**Data listing**

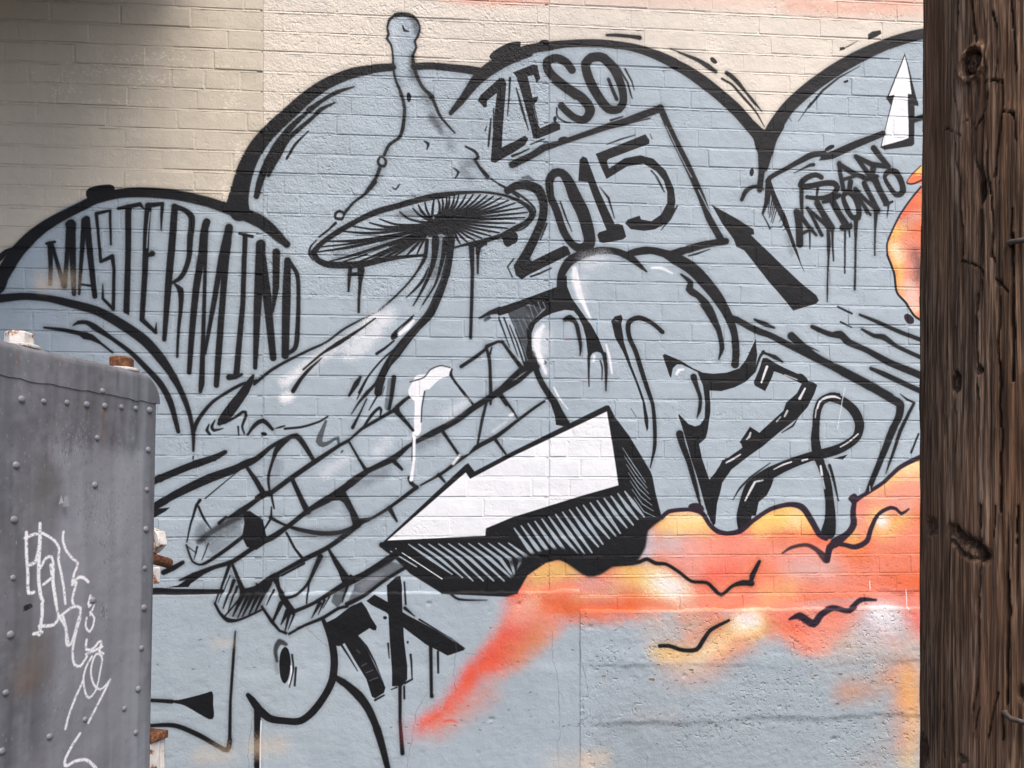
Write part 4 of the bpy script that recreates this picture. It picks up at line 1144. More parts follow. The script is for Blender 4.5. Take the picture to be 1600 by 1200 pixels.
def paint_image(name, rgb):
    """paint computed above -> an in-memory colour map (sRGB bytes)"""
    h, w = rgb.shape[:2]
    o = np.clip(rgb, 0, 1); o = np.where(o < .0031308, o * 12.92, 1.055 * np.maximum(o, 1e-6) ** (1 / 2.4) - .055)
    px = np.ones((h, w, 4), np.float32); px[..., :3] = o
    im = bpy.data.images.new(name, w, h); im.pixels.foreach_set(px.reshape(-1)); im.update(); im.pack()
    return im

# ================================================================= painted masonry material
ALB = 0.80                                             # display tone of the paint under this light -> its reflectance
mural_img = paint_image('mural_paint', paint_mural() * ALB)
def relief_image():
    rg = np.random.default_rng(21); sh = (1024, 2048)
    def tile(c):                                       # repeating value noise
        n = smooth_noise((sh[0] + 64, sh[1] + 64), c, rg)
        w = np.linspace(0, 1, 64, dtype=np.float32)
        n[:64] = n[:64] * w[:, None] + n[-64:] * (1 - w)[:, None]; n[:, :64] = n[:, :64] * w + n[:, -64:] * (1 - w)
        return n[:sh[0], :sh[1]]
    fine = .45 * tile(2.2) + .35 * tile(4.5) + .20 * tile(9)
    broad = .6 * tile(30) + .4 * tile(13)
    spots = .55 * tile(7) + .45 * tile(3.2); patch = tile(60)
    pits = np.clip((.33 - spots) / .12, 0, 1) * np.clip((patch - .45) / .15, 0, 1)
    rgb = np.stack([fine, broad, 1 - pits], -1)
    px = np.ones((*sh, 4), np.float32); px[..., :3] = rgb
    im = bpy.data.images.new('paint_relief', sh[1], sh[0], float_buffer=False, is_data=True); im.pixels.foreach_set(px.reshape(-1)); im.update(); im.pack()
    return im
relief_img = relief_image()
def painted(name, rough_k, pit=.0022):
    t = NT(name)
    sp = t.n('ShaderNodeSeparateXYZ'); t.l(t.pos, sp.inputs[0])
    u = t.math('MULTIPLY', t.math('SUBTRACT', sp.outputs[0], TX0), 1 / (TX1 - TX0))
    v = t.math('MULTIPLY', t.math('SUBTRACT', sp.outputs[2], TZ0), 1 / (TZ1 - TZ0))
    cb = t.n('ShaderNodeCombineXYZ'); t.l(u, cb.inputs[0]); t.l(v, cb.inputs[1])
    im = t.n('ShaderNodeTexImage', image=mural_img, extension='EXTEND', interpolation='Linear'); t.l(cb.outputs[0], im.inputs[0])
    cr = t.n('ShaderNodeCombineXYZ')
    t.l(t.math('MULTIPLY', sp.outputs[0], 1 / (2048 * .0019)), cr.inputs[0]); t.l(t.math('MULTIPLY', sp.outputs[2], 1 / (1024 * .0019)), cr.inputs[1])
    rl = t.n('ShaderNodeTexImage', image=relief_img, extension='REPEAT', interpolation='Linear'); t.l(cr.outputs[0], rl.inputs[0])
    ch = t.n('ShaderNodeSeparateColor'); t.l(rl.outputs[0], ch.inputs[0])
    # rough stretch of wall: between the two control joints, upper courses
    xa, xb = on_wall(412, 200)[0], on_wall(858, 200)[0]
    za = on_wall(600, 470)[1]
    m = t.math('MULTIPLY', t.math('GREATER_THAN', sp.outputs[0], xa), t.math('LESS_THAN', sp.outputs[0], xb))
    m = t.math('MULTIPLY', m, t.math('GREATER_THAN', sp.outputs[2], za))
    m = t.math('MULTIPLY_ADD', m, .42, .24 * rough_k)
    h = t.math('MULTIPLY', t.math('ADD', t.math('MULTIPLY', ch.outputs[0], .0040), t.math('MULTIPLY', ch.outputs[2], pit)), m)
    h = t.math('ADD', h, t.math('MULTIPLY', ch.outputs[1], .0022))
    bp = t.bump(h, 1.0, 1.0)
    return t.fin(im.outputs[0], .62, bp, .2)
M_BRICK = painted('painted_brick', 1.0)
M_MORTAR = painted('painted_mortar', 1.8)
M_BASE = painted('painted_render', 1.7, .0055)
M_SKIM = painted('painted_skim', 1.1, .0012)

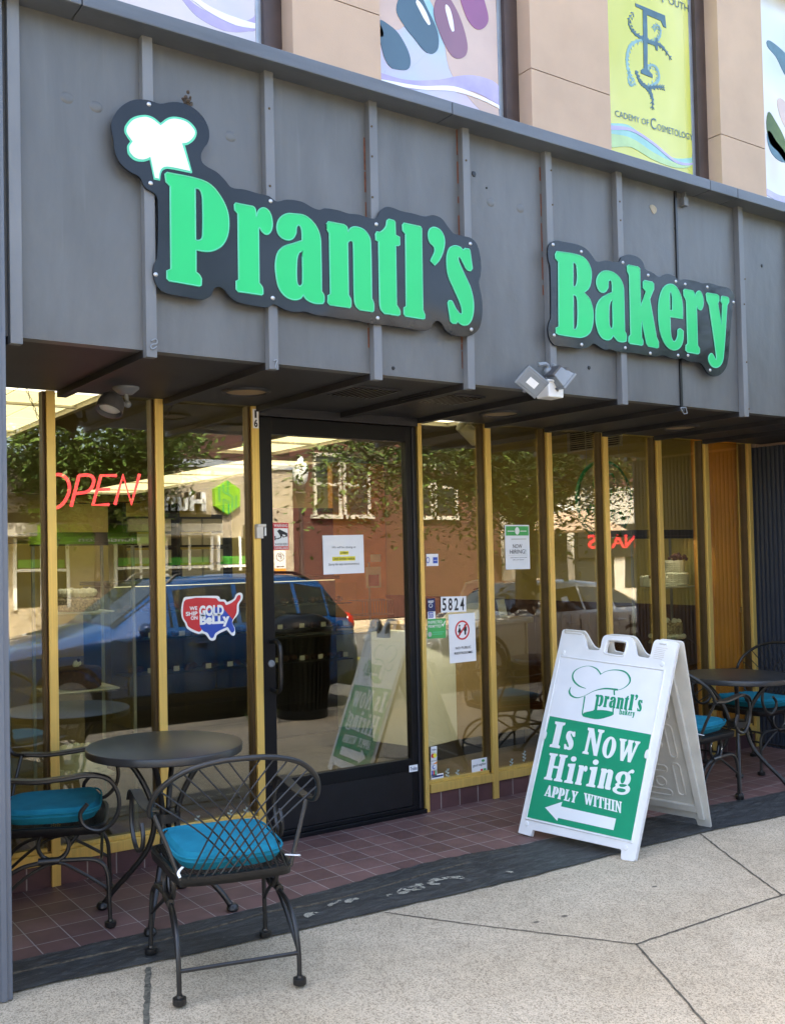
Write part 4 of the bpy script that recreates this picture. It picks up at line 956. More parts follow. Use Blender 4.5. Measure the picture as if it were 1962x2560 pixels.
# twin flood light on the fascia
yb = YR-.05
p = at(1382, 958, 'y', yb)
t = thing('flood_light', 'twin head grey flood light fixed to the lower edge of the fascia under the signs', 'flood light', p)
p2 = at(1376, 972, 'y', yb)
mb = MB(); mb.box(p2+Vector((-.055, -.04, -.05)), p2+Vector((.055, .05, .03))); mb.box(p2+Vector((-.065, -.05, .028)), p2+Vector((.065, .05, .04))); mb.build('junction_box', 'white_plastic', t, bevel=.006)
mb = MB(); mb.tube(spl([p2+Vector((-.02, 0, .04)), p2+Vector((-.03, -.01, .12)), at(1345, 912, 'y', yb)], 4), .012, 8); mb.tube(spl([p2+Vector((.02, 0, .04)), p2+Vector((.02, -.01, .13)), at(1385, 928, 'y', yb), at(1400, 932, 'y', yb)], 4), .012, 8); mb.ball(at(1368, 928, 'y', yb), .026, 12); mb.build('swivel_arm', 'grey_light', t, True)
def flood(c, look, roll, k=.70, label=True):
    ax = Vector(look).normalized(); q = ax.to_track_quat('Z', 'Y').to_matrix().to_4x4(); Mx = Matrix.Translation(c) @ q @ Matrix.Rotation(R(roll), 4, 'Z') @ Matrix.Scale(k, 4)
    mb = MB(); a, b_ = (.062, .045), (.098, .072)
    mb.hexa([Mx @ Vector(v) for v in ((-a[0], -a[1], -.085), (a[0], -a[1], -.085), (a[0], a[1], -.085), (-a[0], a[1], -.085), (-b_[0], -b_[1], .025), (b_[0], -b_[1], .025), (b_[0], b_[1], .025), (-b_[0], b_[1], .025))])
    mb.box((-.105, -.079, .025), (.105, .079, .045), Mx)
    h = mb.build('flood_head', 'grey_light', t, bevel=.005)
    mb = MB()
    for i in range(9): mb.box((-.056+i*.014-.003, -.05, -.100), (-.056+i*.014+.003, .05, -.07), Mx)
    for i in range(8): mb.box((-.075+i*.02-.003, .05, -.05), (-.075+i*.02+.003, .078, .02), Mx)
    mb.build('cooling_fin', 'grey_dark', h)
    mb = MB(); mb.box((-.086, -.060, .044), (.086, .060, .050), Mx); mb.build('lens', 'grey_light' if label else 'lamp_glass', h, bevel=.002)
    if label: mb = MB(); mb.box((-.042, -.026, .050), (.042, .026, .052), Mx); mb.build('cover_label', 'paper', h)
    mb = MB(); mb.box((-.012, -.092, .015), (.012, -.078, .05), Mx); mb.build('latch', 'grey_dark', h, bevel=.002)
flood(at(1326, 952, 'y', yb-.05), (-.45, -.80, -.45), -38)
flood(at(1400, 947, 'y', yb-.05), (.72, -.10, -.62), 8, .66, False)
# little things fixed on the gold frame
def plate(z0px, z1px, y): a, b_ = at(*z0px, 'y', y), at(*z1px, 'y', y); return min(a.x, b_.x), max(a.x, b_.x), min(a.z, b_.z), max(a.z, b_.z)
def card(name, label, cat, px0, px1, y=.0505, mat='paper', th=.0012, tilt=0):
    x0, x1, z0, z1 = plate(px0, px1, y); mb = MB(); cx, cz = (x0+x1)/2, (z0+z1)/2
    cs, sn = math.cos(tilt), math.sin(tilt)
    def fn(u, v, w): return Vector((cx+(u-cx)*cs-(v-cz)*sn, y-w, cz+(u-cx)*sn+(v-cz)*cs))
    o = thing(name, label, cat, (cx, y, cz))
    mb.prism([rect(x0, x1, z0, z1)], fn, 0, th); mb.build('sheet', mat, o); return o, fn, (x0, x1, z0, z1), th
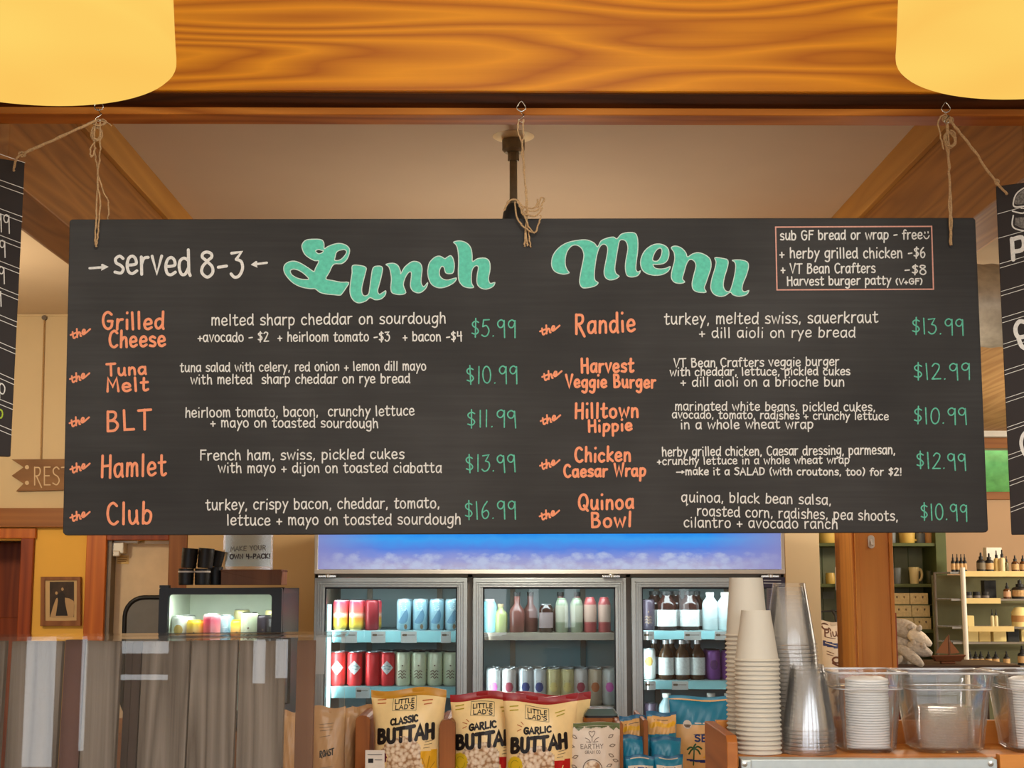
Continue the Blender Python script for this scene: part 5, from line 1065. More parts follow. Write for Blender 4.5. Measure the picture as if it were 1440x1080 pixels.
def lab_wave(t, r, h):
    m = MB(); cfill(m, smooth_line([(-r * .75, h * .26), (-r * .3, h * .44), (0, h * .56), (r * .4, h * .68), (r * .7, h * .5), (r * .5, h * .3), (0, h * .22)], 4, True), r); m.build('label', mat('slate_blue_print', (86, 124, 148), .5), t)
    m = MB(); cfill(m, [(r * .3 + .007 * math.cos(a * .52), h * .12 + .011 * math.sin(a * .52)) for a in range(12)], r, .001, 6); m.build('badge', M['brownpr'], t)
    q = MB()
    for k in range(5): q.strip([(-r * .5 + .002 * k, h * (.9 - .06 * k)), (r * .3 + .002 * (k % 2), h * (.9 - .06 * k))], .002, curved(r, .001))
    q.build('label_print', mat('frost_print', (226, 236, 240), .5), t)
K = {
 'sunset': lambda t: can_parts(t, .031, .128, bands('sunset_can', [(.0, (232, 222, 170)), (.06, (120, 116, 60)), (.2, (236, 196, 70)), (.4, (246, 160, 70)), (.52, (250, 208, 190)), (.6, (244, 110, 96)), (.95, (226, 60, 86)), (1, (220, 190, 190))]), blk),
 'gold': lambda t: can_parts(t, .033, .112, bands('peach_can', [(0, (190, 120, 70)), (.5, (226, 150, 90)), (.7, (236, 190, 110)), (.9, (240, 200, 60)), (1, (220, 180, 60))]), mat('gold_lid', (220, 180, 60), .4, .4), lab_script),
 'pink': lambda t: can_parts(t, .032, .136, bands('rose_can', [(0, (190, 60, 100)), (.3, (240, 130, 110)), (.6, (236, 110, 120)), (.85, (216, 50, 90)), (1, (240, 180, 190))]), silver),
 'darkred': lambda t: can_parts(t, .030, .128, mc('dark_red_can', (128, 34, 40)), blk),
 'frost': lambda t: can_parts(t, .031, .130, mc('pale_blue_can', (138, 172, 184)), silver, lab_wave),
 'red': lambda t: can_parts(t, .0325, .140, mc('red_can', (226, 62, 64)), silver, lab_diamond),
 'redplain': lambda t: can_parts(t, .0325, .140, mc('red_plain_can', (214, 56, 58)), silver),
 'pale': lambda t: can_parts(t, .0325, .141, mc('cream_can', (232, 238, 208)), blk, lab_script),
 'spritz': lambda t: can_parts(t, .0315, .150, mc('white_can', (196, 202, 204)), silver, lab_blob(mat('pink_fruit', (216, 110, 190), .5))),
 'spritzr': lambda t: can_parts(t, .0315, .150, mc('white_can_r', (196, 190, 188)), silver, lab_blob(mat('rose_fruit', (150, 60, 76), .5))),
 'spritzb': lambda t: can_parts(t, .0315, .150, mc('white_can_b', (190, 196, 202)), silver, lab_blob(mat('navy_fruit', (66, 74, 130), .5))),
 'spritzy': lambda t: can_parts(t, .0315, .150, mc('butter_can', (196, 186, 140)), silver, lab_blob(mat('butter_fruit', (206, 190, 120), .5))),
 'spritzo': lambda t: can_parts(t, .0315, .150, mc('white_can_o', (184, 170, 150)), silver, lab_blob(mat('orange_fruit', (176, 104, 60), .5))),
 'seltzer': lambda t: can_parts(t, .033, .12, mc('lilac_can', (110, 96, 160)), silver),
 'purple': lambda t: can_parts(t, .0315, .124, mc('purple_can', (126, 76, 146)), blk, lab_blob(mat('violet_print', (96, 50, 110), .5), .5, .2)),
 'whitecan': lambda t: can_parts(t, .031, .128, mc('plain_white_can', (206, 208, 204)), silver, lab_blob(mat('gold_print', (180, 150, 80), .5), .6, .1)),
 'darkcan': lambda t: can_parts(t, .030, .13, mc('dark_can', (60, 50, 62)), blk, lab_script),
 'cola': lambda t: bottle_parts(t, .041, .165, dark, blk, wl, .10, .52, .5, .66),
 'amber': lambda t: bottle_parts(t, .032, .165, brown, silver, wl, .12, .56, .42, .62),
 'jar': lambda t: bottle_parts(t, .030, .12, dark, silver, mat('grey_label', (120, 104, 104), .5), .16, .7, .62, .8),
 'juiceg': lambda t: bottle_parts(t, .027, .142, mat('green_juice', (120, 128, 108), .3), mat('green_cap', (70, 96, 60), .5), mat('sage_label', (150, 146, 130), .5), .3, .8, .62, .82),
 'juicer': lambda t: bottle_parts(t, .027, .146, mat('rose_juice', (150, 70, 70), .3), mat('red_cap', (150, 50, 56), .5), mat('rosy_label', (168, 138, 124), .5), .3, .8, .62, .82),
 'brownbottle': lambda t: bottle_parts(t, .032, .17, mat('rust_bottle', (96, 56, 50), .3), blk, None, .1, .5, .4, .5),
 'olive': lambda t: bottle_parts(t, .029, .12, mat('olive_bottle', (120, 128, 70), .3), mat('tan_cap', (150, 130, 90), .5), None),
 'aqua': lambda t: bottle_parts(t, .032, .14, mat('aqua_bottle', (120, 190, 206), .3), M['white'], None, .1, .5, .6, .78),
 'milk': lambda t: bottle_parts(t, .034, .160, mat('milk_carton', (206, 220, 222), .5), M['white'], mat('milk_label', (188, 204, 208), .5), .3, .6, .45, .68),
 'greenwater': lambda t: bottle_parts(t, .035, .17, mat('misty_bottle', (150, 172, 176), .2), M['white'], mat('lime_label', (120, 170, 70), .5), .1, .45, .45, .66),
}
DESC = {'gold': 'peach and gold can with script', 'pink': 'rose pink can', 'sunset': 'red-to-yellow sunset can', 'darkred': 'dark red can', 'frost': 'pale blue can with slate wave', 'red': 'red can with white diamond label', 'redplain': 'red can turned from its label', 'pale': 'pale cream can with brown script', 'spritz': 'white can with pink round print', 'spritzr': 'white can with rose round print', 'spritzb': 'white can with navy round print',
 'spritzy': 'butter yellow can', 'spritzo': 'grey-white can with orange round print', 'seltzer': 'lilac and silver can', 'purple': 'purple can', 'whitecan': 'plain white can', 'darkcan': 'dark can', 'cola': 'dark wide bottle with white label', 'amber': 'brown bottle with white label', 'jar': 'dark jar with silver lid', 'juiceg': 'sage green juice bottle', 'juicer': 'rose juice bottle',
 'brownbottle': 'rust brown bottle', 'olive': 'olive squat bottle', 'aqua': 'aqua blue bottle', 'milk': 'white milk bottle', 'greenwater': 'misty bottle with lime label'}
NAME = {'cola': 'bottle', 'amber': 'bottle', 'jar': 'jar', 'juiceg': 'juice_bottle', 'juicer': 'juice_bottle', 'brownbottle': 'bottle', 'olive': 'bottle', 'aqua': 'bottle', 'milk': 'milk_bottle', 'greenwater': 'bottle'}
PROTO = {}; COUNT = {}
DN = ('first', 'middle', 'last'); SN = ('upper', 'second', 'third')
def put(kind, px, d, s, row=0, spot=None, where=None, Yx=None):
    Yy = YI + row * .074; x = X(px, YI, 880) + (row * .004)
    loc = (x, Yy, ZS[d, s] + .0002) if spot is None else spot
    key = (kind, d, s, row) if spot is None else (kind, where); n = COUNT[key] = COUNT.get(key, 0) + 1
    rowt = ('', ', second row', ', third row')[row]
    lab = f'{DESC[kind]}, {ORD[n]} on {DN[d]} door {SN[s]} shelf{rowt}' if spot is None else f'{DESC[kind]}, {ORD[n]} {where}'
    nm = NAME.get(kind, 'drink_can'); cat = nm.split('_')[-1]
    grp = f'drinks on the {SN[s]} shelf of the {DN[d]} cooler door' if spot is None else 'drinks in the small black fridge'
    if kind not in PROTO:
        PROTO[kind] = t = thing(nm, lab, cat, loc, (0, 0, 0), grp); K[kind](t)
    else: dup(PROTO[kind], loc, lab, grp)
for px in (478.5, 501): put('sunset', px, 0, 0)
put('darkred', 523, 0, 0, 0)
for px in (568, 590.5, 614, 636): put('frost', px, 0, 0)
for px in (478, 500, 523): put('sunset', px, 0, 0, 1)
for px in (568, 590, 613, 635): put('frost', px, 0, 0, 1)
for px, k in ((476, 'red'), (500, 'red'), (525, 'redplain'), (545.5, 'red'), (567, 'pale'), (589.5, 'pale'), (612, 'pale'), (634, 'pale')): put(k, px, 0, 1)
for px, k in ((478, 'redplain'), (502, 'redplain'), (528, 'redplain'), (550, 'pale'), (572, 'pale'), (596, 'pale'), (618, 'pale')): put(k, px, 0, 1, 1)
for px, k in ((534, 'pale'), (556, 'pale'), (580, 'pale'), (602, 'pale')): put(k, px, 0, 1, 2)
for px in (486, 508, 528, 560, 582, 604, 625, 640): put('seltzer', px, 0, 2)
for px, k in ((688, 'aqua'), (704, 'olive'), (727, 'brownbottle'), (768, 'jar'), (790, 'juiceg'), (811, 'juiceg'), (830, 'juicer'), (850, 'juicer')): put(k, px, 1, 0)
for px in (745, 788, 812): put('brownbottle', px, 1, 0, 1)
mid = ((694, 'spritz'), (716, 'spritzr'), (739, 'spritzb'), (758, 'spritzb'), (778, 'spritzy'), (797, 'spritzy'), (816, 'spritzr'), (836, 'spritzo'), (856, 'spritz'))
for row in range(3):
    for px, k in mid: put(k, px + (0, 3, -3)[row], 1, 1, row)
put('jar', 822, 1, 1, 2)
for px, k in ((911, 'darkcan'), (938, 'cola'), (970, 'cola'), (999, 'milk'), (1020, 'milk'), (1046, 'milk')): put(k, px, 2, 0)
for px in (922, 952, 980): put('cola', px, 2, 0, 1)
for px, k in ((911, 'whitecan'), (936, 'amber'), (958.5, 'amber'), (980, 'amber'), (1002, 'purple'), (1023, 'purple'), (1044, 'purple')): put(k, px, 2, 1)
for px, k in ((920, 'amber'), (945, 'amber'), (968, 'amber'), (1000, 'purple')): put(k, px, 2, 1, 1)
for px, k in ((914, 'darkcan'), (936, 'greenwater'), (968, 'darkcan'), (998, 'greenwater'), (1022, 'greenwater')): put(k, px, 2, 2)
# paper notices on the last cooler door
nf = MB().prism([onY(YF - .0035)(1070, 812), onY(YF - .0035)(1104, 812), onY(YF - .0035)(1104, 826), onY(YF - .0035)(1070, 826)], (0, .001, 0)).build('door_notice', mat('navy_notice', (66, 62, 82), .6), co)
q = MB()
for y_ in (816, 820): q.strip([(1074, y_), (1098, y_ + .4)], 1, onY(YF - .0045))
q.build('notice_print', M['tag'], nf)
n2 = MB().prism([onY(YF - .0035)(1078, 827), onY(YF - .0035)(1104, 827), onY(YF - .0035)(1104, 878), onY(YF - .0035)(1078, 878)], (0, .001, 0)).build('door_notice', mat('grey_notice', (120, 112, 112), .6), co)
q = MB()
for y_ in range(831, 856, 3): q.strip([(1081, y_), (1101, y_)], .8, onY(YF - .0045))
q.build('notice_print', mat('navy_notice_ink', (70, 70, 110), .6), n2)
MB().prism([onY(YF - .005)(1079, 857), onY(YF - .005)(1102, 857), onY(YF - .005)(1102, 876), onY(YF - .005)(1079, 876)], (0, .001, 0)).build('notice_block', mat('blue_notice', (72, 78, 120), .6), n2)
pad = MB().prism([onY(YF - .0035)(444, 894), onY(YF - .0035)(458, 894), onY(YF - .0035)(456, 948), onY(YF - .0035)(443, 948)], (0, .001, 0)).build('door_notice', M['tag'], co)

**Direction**
Locate all lines in the listing above with the word "More" and copy them.

**Written response**
Write part 4 of the bpy script that recreates this picture. It picks up at line 1144. More parts follow. The script is for Blender 4.5. Take the picture to be 1600 by 1200 pixels.
Write part 4 of the bpy script that recreates this picture. It picks up at line 956. More parts follow. Use Blender 4.5. Measure the picture as if it were 1962x2560 pixels.
Continue the Blender Python script for this scene: part 5, from line 1065. More parts follow. Write for Blender 4.5. Measure the picture as if it were 1440x1080 pixels.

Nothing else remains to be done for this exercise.